His offer included the quintessential gift of a physical body, and a tabernacle of flesh and bones for our immortal spirits to eternally “act upon.”[viii] He also offered us the invaluable gift of divine education: the opportunity to experience good and evil and the unrestricted gift of agency to choose between them. Finally, he offered us the opportunity to enjoy his lifestyle—eternal marriage and family—with the promise of eternal posterity.[ix]

Happiness Encompasses All That Is Good

Clearly, the plan of happiness offered us all that was good, which is called righteousness. Righteousness, according to Chauncey Riddle, is “that necessary order of social relationships in which beings of knowledge and power must bind themselves in order to live together in accomplishment and happiness for eternity.”[x]

Happiness is wholly dependent upon righteousness, and it is in righteousness that Zion people weld themselves together by solemn covenants so that they become “predictable, dependable, and united so that they can be trusted.
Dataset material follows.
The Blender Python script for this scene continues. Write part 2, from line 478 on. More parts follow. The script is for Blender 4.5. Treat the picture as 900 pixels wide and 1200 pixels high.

They bind themselves to be honest, true, chaste, and benevolent so that they can do good for all other beings, which good they do by personal sacrifice to fulfill all righteousness.”[xi] Thus, being and doing good and being and doing righteousness are synonymous terms; goodness and righteousness are unifying, perfecting, selfless principles that produce happiness.

On the other hand, evil, the opposite of goodness and righteousness, is without discipline, a law unto itself,[xii] a corrupting and self-serving principle that produces misery. Evil defines Babylon.

Heavenly Father structured the plan of happiness so as to mercifully wrest us from Babylon, from our complacency, from our evil tendencies, and from the effects of the Fall. Heavenly Father built into the plan of happiness his promise that he would endow us with the Light of Christ, which is an agent employed by the Holy Ghost to “feel after”[xiii] us and draw us out of Babylon and into Zion. By means of that light, the Holy Ghost would continually offer us opportunities to view ourselves in our “awful state,”[xiv] for the purpose of shaking us loose from Babylon.

Moreover, the Father promised that he would offer each of us an unmistakable witness of the truth by the power of the Holy Ghost, so that we might reconsider our destructive path, repent of evil, and embrace “the godly order of good.”[xv] Clearly, the Father makes every effort to offer us happiness.

Balancing Justice and Mercy

To make the plan of happiness operational, the Father first instigated the covenant of justice,[xvi] that system of laws that he obeyed in order to become who he is and enjoy what he has. That is, by obedience to celestial law he was justified to enjoy the blessings associated with those laws. By living those laws, we, God’s children, can progress and become like him in every way. That is the process that leads to true happiness.

Knowing that his children would break the celestial laws while they struggled to assimilate them in their lives, and knowing that those broken laws would consign his children “forever to be cut off from his presence,”[xvii] the Father decreed a second law, which would have the power to override the consequences of

broken celestial laws and to thereby save his children. That new law is called the covenant of mercy.[xviii] We know this law by another name: the new and everlasting covenant.

The covenant of mercy called for the Father to provide an atoning Savior to balance the demands of justice against the purposes of mercy:

And now, the plan of mercy could not be brought about except an atonement should be made; therefore God himself [Jesus Christ] atoneth for the sins of the world, to bring about the plan of mercy, to appease the demands of justice, that God might be a perfect, just God, and a merciful God also.[xix]

Mercy would also allow the children of God to receive physical bodies like their Father’s, with the assurance that these eternal gifts would not be cancelled out by death. The Savior’s merciful universal resurrection would make that possible.[xx]

Accessing the benefits of mercy through the Atonement was decreed to be a matter of individual choice. To facilitate that choice, the Father instigated a covenant that we could choose to embrace if we desired to access the Atonement, draw upon its mercy, receive shelter from the demands of justice, and be placed beyond the reach of our enemies.